Simpson was originally charged with “possession of a hoax device,” a charge which would require prosecutors to show she meant to scare people with her circuit board, which contained light-emitting diodes in the shape of a star. But they “determined that they could not move forward on that count and dismissed it to the disorderly [conduct] charge,” according to a press release supplied by Wark.
Apparently this resolution is satisfactory by both sides but from the perspective of an interested observer, the public declaration that Simpson had "made a mistake" looks to be prosecutorial coercion.

Unfortunate as the incident was, Simpson had not made any mistake to speak of. While her university garb certainly frightened airport security, it is a difficult argument to make that Simpson or anyone else might know, a priori, that an LED device would be treated with near deadly force except the airport information administrator who translated teenage belligerence into a potential terrorist threat.

The feel-good one-upsmanship of the prosecution in this case is childish and demeaning to those who care about establishing civil operating procedures in sensitive public places. Simpson's apology for being young and impulsive will not prevent the next teen from being young and impulsive.

A smarter judicial system would have Simpson's community service be served at an airport educating information officers on what to look for in dangerous devices and what to ignore. And the airport itself would do well to re-examine the responses of information personnel to situations such as Simpson's.

One must also question the court's insistence that Simpson's community service "half of which much be completed with veterans". Why veterans? Why not active armed agents who can meet and talk to the person they were about to kill because an airport greeter got their nose out of joint? This would be a far more productive use of Simpson's time.

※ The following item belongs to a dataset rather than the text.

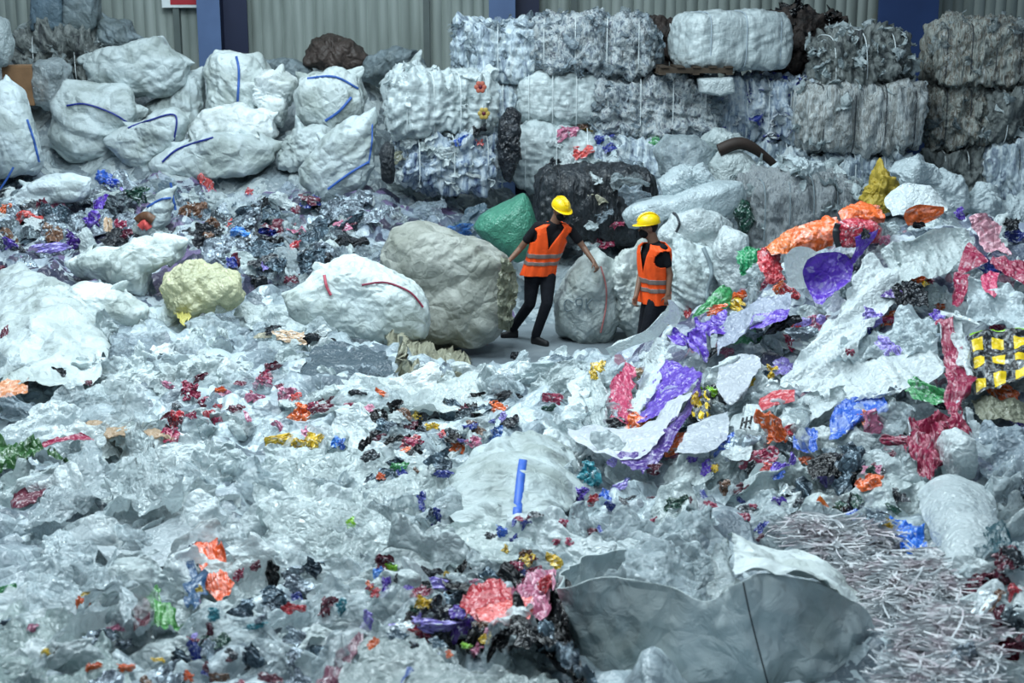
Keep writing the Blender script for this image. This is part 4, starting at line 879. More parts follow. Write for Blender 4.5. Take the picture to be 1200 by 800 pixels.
R_('foil_sheet', 'black creased film left of the crumpled foil', [[(948, 540, 8.1), (962, 532, 8.1), (976, 530, 8.1), (990, 532, 8.1)], [(946, 552, 7.95), (960, 548, 7.95), (976, 546, 7.95), (988, 548, 7.95)], [(950, 560, 7.85), (962, 560, 7.85), (974, 560, 7.85), (984, 558, 7.85)]], 'black', 'foil', lift=0.29, amp=.05, f=3)
R_('printed_sheet', 'glossy bright blue bag on the upper edge of the shredded strips', [[(1034,622),(1050,614),(1066,616),(1086,626)],[(1032,632),(1050,630),(1070,634),(1092,640)],[(1048,640),(1062,642),(1078,648),(1092,654)]], '1a70d8', 'print_sheet', lift=0.33, amp=.06, f=4)
R_('printed_sheet', 'blue crumpled film behind the glossy blue bag', [[(984,606),(996,600),(1008,600),(1020,606)],[(984,614),(998,612),(1010,614),(1022,618)],[(990,622),(1002,624),(1012,624),(1022,626)]], 'blue', 'print_sheet', lift=0.31, amp=.08, f=5)
R_('printed_sheet', 'orange and red wrapper at the top of the shredded strips', [[(950,598),(962,592),(972,594),(980,602)],[(950,606),(964,606),(976,610),(988,616)],[(956,616),(970,620),(984,624),(998,626)]], 'e07828', 'print_sheet', lift=0.31, amp=.08, f=5)
# purple and white at the left flank
R_('printed_sheet', 'purple printed panel hanging on the left flank of the right heap', [[(779,420),(794,424),(808,429),(823,436)],[(768,446),(784,448),(798,452),(810,456)],[(756,474),(768,474),(780,472),(790,468)],[(745,500),(754,498),(764,494),(774,488)]], 'purple', 'print_sheet', lift=0.49, amp=.02, f=2.4, edge=.01)
R_('film_sheet', 'white underside of the purple sheet, swept in a wide curve', [[(666,500),(700,500),(745,498),(797,464)],[(668,510),(706,516),(752,510),(808,462)],[(690,528),(724,534),(762,526),(812,464)]], 'e6eaf0', 'white', lift=0.59, amp=.02, f=2.4, n=40, m=60, edge=.01, along=True)
R_('printed_sheet', 'deep purple lower edge of the swept sheet', [[(716,533),(752,530),(780,508),(822,440)],[(734,542),(760,538),(788,512),(822,448)],[(751,553),(772,536),(796,508),(818,462)]], 'violet', 'print_sheet', lift=0.51, amp=.02, f=2.4, n=40, m=60, edge=.01)
R_('film_sheet', 'white film streamer down the left foot of the right heap', [[(676,436),(684,434),(692,438)],[(668,462),(676,462),(686,464)],[(662,486),(670,490),(680,492)]], 'white', lift=0.49, amp=.03, along=True)
R_('film_sheet', 'pale hanging film beside the crimson pieces at the left foot', [[(682,444),(694,442),(704,446),(714,448)],[(686,466),(696,464),(706,466),(714,468)],[(692,500),(700,500),(708,498),(714,496)]], 'milky', lift=0.47, amp=.05, f=3)
R_('film_sheet', 'tapering white streamer reaching up from the left flank toward the right worker', [[(774,366,11.7),(780,362,11.7),(788,368,11.7)],[(752,388,11.7),(762,390,11.7),(770,394,11.7)],[(708,408,11.7),(712,412,11.7),(716,416,11.7)]], 'white', lift=0, amp=.02, along=True)
R_('film_sheet', 'white streamer falling between the crimson pieces and the purple panel', [[(762,400),(772,398),(784,404)],[(752,430),(764,432),(774,436)],[(744,462),(752,464),(762,466)],[(740,482),(744,486),(750,484)]], 'white', lift=0.53, amp=.03, along=True)
R_('film_sheet', 'white film hooked around near the right worker legs', [[(782,352,11.6),(788,352,11.6),(794,358,11.6)],[(784,364,11.6),(790,366,11.6),(797,370,11.6)],[(776,378,11.6),(784,380,11.6),(792,384,11.6)]], 'white', lift=0, amp=.03)
R_('printed_sheet', 'crimson checked film between the white streamers', [[(716,452),(724,446),(734,436),(744,428)],[(714,474),(724,472),(734,464),(744,452)],[(714,496),(724,498),(734,498),(742,492)]], 'b0365c', 'print_sheet', lift=0.41, amp=.04, f=4)
R_('printed_sheet', 'purple and white printed strip running up the flank from the panel', [[(784,396),(800,388),(822,378),(842,370)],[(800,402),(818,394),(838,386),(856,376)],[(824,414),(838,404),(852,394),(866,384)]], 'purple', 'print_sheet', lift=0.41, amp=.06, f=3.4)
R_('film_sheet', 'lilac grey film band above the small purple strip', [[(838,386),(862,366),(890,352),(922,346)],[(840,396),(866,380),(892,366),(924,356)],[(838,414),(862,398),(886,384),(912,372)]], 'aab2c4', 'white', lift=0.47, amp=.03, f=3, along=True)
R_('printed_sheet', 'purple strip along the lower side of the lilac grey band', [[(880,372),(896,366),(912,362),(926,360)],[(878,380),(894,376),(910,370),(926,366)],[(880,386),(894,384),(910,378),(924,372)]], 'purple', 'print_sheet', lift=0.50, amp=.03, f=4)
R_('film_sheet', 'smooth grey white sheet with a pointed lower edge on the left flank', [[(844,424),(858,416),(874,414),(890,418)],[(840,440),(858,438),(874,438),(886,440)],[(842,456),(854,460),(868,464),(878,452)],[(848,470),(854,472),(862,470),(870,464)]], 'cdd2da', 'white', lift=0.47, amp=.02, edge=.01)
R_('film_sheet', 'pale square sheet tilted beside the yellow and black scraps', [[(806,500),(824,492),(840,486),(852,480)],[(800,514),(820,510),(838,504),(854,498)],[(790,532),(812,532),(832,528),(850,516)]], 'd0d6de', 'white', lift=0.47, amp=.025, edge=.01)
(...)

It is hard to understand why the court is establishing separate class distinctions in the defining community service. It seems to me that the community and not the courts should establish the guidelines to Simpson's service.

The final troubling footnote to this episode is that
During the time between her arrest and the June 2 hearing, Simpson was banned from Massport property, including Logan Airport, and had to fly out of other New England airports. “It also meant I couldn’t attend the international symposium on wearable computing, as it was held at the Hyatt at Logan Airport,” Simpson said in an e-mail to The Tech.

It is unclear who issued the ban. Wark said the district attorney’s office had not requested this restriction. Dwyer could not be reached by press time.
This implies that the rule of law is suspended for those who are awaiting trial even though there sufficient evidence that the incident is an unfortunate mistake by all involved.

It is of special interest to know how the rights of American citizens awaiting trial can be suspended so mysteriously.